While it's hard to limit this to only 10, I want to present this award to the following bloggers because I enjoy their blogs, follow them regularly, and they take the time to share their comments on my blogs:
Heritage Happens
Blanton Family Roots and Branches
Claudia's Thoughts
A Year of Happy
Graveyard Rabbit of Sandusky Bay
Genealogy and Me
Beyond the Diapers and Spills
Stories of My Ancestors

I encourage everyone to visit, read, follow, and support these wonderful bloggers. Leave your comments if you have any thoughts after reading a story. Your comments are what let us know you've stopped by and that our stories have touched you in some way.

Friday, January 1, 2010

Grandma's Handwritten Chocolate Cake Recipe

Last month my dad gave me my mother's recipe box that was crammed full of recipe cards and newspaper clippings of 'Favorite Recipes' from "The Hutchinson News" (Hutchinson, Kansas). Only a few of her recipes were the original handwritten pages she collected over the years.

Of all the recipes I reviewed in this little tin, dark olive-drab box, the one I treasure most is the one shown above. It's in the handwriting of her mother-in-law, my paternal grandmother, Mollie Koleber Margheim. When my twin brother and I were 2 and 3 years old, we lived with Grandma Mollie. My Grandma baked a lot and of course everything was made from scratch. Her recipes weren't written, they were handed down the generations. Her measurements were approximate, in most cases. I remember one time she was explaining the ingredients she used to make her homemade German-style noodles and I recorded how many "cups" of flour she used. But in watching her mix the dough, I realized her "cups" were large coffee mugs!

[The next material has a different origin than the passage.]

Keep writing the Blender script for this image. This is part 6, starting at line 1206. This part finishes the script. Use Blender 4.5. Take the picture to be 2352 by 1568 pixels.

You'll see in the recipe above, for Chocolate Cake, the quantities of the ingredients are exact, but the mixing directions are quite "vague". "Cream butter, add sugar, yolks of eggs beaten lightly, sour milk, hot water (how much?), flour, soda and chocolate and whites of eggs beaten until stiff. BAKE IN SLOW OVEN".

Don't ya love it? No baking time, temperature, testing for doneness, cooling instructions, or directions for greasing/flouring a pan, size of you see in the recipes today. Until I try out this recipe, I won't know if the "cups" are standard 8 oz. cups or large coffee mug-size cups.

On this first day of a new year, I wanted to post this recipe and story about my Grandma because, even though she passed away in 1986, she's with me every day, in my thoughts, memories and in my heart. Happy New Year, Grandma!